## WHAT YOU NEED TO DO
Repeat everything from the line holding "tn = np.clip(np.clip(.5" to the line holding "tag(mesh('goldenrod', v, f, LM['golden'], tone=tn), 'yellow", inclusive, exactly. Leave out the rest.

## RECORDS FOR PROCESSING

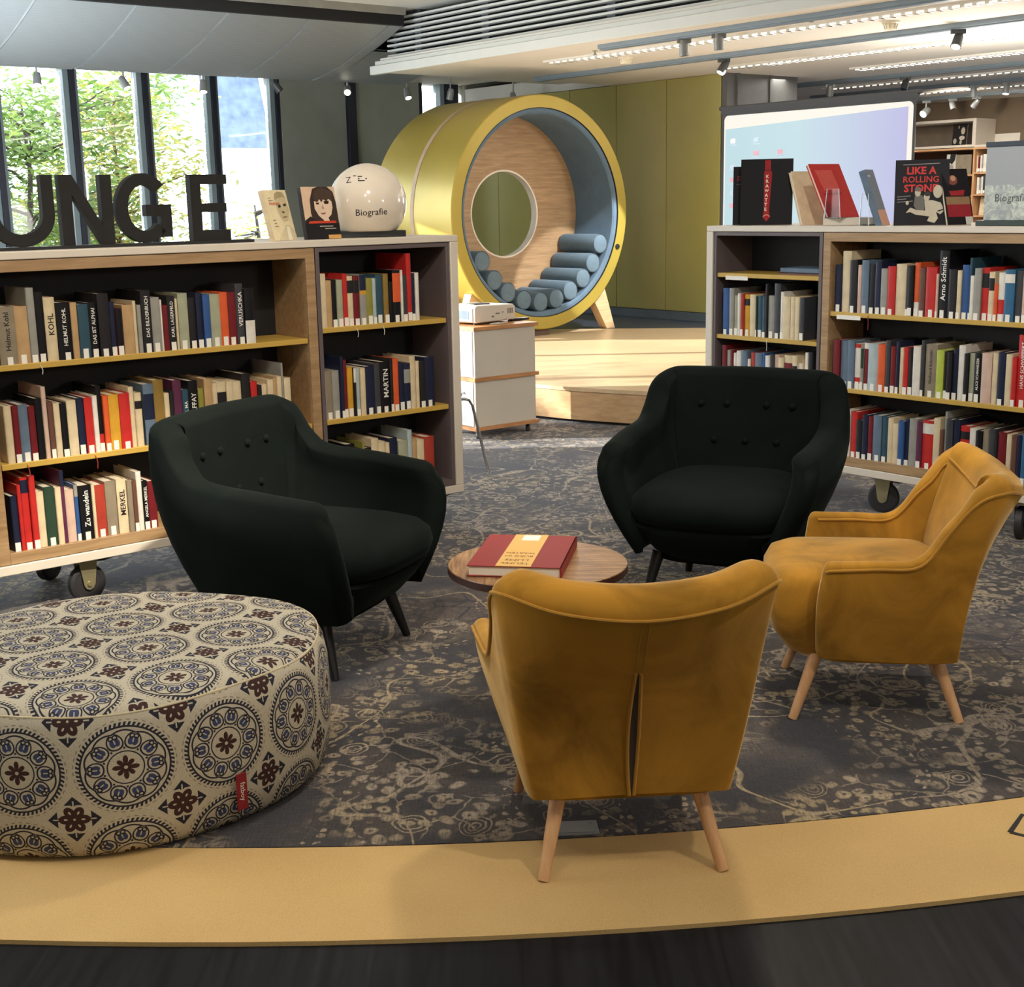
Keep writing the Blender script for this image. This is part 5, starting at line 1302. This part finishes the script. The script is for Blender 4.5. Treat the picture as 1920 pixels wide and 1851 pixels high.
* * *
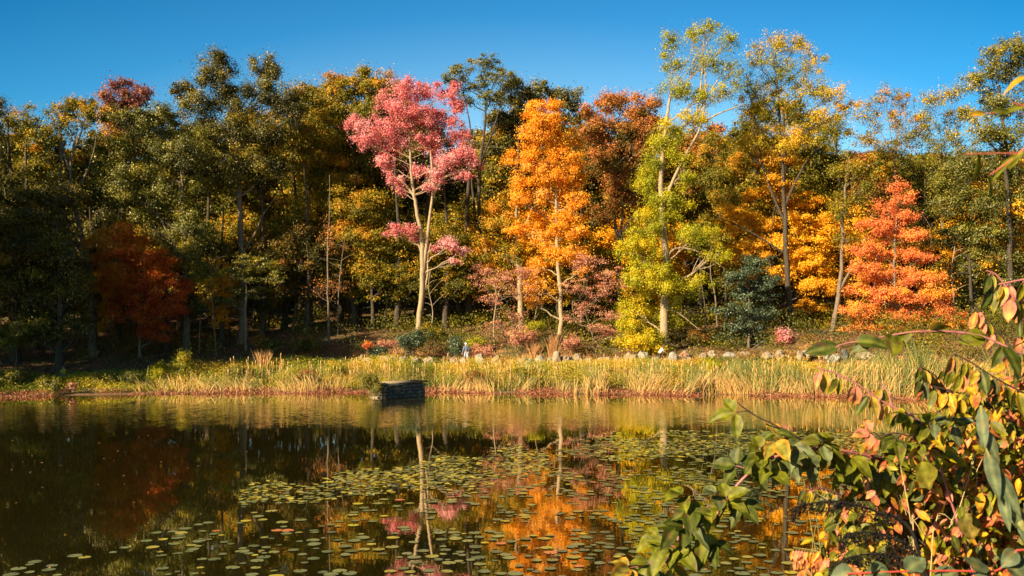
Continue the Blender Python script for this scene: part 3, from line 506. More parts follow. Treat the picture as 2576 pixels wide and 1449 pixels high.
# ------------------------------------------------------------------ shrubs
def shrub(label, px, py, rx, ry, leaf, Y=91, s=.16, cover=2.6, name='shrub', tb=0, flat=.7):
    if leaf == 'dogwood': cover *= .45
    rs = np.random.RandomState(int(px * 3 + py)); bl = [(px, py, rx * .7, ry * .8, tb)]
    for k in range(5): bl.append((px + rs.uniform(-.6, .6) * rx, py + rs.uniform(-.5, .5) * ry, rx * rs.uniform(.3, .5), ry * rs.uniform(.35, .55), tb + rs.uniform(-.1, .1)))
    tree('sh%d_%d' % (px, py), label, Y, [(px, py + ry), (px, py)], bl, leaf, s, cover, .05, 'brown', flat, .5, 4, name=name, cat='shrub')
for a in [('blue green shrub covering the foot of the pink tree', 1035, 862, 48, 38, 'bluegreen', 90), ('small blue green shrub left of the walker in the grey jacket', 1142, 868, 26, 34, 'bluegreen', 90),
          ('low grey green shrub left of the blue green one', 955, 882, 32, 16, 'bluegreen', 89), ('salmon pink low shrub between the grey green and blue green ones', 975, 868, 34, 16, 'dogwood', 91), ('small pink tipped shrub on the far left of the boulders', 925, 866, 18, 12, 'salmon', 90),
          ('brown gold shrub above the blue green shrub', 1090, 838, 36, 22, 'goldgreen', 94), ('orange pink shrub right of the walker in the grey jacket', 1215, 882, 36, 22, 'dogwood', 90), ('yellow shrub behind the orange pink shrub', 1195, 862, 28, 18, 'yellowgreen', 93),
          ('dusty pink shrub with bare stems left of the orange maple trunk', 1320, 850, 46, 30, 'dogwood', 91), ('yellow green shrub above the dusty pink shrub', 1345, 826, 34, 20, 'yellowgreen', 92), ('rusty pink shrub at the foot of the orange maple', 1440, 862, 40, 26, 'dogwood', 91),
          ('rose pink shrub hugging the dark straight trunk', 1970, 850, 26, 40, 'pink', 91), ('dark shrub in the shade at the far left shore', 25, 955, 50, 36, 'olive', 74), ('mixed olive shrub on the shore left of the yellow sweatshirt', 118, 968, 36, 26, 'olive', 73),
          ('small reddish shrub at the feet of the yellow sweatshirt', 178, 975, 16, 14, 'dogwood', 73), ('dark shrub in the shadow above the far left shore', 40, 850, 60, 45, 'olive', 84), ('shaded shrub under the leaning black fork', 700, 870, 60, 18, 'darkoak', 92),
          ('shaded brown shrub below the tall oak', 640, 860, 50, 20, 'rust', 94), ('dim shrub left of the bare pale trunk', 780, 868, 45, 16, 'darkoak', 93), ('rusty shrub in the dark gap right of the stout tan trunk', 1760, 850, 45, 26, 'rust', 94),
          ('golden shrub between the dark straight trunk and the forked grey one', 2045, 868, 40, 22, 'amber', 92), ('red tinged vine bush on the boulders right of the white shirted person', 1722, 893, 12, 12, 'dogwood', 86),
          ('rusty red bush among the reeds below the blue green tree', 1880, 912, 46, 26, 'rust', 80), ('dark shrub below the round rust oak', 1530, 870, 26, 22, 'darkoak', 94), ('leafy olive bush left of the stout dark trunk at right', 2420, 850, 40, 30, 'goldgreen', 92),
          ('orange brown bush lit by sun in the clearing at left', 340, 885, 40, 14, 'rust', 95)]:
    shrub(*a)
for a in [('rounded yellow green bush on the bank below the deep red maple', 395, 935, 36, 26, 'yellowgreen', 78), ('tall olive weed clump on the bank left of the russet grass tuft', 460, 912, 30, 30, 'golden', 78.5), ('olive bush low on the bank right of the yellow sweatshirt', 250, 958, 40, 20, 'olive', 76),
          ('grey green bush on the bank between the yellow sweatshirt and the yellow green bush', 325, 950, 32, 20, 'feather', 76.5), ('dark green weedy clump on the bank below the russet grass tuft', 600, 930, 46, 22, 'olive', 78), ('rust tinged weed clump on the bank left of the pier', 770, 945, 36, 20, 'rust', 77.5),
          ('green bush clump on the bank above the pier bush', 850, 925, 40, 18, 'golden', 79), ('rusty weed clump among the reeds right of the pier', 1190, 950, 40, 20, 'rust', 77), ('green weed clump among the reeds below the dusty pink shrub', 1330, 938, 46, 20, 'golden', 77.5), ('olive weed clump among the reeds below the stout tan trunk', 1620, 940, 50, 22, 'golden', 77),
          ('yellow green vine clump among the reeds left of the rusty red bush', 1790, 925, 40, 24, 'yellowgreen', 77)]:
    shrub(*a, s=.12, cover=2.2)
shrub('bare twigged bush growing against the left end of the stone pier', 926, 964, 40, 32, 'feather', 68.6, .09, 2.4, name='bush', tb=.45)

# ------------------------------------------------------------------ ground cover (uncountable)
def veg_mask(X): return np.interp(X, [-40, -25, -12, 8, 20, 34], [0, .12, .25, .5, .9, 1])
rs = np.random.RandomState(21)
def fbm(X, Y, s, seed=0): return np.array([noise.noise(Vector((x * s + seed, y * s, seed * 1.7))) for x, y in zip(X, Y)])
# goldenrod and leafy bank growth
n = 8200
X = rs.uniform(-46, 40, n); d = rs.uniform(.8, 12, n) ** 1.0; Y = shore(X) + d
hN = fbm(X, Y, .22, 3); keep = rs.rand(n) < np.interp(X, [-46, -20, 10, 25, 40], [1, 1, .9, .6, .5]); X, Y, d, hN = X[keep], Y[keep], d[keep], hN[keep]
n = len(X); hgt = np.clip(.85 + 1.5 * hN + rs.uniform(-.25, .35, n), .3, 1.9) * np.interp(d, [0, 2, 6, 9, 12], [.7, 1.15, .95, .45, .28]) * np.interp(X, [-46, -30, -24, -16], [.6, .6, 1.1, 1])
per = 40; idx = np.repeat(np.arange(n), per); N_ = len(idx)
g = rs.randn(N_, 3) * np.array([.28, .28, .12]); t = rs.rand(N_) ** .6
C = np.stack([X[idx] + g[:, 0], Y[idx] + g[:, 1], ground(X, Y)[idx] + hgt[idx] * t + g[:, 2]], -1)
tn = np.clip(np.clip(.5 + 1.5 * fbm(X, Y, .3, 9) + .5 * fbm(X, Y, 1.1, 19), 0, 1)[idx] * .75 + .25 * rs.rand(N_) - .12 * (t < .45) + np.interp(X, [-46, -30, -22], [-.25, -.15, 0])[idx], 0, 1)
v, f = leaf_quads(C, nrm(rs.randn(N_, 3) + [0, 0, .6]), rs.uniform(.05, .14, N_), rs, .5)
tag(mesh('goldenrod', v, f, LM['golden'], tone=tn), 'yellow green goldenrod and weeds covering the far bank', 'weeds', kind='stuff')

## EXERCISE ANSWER
tn = np.clip(np.clip(.5 + 1.5 * fbm(X, Y, .3, 9) + .5 * fbm(X, Y, 1.1, 19), 0, 1)[idx] * .75 + .25 * rs.rand(N_) - .12 * (t < .45) + np.interp(X, [-46, -30, -22], [-.25, -.15, 0])[idx], 0, 1)
v, f = leaf_quads(C, nrm(rs.randn(N_, 3) + [0, 0, .6]), rs.uniform(.05, .14, N_), rs, .5)
tag(mesh('goldenrod', v, f, LM['golden'], tone=tn), 'yellow green goldenrod and weeds covering the far bank', 'weeds', kind='stuff')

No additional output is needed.